* **What is required**
Extract the lines of the material below, beginning with the first and ending with the line that holds "from mathutils import Vector, Matrix, Euler". Skip every picture.

---

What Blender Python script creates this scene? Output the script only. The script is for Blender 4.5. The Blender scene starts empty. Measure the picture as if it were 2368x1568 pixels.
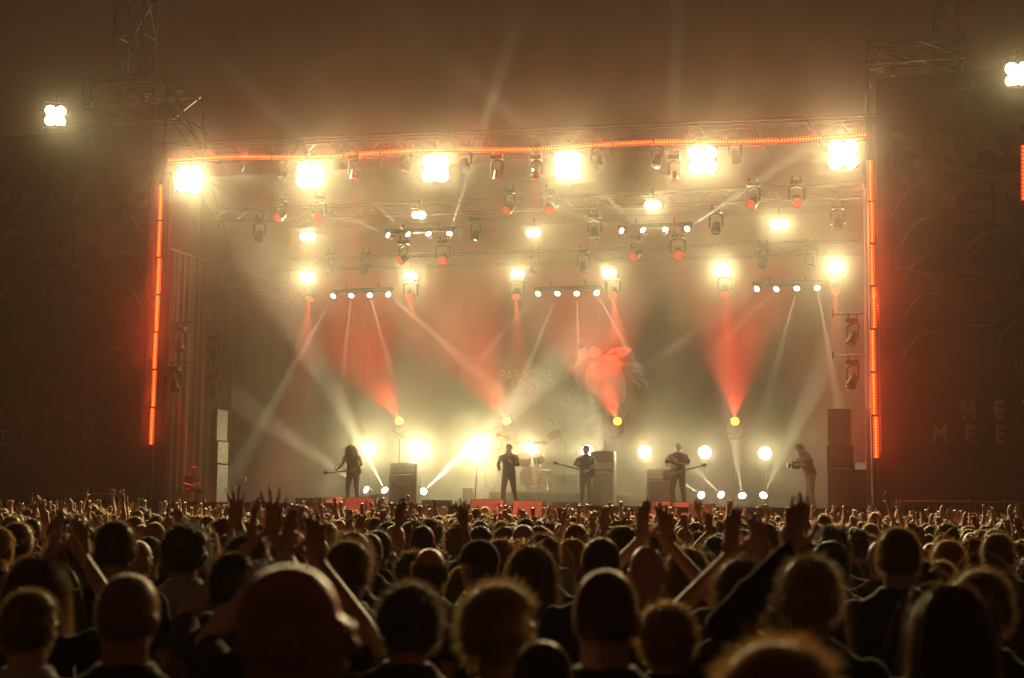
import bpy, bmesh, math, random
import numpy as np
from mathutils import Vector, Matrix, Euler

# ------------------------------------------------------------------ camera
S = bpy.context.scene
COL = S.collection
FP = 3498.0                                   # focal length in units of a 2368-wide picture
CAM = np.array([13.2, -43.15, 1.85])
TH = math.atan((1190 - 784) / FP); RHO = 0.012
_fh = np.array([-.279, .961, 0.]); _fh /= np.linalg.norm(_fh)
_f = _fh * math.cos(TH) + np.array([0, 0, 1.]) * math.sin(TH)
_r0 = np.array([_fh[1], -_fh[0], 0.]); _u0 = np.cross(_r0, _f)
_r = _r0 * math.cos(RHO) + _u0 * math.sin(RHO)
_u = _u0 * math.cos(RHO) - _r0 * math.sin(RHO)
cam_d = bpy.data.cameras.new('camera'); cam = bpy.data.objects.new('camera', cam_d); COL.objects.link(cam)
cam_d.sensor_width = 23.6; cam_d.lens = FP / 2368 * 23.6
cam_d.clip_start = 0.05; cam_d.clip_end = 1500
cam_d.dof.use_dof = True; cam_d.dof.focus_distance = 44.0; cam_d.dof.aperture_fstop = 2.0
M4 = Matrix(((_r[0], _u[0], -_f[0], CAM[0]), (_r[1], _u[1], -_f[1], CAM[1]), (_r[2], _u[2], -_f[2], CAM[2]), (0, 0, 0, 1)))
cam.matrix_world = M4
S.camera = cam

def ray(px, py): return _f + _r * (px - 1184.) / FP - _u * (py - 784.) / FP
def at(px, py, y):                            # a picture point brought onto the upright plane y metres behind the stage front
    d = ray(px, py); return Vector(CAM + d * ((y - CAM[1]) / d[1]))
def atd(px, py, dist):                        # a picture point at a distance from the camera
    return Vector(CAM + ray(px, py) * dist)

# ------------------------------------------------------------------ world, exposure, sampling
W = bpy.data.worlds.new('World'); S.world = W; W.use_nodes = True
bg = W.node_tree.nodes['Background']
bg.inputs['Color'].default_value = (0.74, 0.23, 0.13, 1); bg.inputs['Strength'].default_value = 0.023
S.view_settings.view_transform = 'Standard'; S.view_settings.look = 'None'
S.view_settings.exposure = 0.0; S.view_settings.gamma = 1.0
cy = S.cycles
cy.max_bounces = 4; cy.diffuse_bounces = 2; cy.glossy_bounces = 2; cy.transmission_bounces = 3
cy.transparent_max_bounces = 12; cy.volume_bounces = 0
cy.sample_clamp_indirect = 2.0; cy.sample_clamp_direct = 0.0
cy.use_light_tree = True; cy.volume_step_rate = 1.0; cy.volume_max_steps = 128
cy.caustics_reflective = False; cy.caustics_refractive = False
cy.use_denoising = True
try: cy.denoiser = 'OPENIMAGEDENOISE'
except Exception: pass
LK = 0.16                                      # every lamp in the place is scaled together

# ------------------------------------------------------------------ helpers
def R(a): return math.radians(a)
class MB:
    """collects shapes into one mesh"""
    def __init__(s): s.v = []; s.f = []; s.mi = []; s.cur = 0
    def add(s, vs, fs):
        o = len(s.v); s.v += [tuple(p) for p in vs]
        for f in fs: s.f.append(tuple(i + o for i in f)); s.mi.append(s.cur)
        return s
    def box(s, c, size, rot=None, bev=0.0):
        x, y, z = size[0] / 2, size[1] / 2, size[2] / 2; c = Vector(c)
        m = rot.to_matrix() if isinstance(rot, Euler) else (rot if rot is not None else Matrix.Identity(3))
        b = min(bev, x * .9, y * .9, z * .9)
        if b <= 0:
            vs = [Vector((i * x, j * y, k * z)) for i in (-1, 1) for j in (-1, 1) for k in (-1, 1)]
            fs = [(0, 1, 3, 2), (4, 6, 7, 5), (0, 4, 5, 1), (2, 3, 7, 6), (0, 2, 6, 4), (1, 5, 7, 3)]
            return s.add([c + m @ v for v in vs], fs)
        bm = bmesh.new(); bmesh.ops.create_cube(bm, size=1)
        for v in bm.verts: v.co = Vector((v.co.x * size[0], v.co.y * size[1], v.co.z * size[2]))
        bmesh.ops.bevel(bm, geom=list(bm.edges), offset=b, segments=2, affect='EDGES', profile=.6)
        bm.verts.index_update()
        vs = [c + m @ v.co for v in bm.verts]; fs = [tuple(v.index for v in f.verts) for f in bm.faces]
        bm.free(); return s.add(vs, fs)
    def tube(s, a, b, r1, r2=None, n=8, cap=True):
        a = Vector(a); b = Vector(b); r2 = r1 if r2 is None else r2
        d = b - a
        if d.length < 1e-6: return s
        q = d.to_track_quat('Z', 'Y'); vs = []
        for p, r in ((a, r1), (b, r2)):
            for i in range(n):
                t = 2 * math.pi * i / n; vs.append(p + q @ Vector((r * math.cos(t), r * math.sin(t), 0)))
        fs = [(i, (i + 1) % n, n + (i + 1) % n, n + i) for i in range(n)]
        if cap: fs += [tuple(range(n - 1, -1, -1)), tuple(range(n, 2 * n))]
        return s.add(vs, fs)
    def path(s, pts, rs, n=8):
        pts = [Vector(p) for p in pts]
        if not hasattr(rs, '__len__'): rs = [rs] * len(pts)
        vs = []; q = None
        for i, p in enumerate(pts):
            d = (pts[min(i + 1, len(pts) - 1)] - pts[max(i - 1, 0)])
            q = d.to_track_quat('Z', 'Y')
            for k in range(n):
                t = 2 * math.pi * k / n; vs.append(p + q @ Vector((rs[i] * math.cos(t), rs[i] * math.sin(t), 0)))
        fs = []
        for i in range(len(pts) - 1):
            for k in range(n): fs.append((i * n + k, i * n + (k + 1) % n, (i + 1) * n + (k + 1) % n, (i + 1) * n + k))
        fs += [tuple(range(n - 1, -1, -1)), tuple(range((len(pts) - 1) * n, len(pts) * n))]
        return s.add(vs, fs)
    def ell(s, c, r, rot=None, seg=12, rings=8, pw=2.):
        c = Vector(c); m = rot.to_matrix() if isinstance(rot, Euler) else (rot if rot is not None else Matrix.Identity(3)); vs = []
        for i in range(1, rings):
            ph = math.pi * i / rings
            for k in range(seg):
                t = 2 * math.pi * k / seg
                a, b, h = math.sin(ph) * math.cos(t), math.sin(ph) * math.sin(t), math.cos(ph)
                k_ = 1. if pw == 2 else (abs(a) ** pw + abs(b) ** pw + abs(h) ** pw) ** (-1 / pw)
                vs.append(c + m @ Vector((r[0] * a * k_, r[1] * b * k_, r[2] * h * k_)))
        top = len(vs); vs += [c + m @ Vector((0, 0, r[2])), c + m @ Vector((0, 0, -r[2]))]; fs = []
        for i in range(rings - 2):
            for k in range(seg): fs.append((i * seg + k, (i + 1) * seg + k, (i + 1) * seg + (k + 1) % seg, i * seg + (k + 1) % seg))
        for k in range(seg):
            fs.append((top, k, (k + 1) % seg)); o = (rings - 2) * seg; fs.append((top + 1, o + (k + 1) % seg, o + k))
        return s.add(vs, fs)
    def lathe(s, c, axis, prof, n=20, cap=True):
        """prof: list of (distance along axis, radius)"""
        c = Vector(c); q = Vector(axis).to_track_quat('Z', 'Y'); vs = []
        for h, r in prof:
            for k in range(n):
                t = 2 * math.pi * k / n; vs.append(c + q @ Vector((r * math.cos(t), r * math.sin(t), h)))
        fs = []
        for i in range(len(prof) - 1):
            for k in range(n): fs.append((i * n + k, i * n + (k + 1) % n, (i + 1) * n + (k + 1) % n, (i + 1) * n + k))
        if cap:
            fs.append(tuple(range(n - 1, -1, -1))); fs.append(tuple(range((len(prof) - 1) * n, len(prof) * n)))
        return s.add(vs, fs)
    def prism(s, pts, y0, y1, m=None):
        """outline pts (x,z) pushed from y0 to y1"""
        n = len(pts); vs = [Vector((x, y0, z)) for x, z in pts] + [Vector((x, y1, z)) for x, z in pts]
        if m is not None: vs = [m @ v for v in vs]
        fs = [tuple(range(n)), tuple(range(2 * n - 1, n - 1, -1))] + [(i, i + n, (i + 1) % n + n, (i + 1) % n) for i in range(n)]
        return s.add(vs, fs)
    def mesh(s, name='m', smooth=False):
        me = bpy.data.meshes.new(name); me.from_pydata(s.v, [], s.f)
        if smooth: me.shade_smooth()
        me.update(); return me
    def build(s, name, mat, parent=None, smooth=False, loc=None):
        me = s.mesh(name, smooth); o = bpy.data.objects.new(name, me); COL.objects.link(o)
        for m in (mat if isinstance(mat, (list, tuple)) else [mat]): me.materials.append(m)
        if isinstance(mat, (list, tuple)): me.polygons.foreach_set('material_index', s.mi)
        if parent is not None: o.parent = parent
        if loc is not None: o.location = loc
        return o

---

* **Output for this task**
What Blender Python script creates this scene? Output the script only. The script is for Blender 4.5. The Blender scene starts empty. Measure the picture as if it were 2368x1568 pixels.
import bpy, bmesh, math, random
import numpy as np
from mathutils import Vector, Matrix, Euler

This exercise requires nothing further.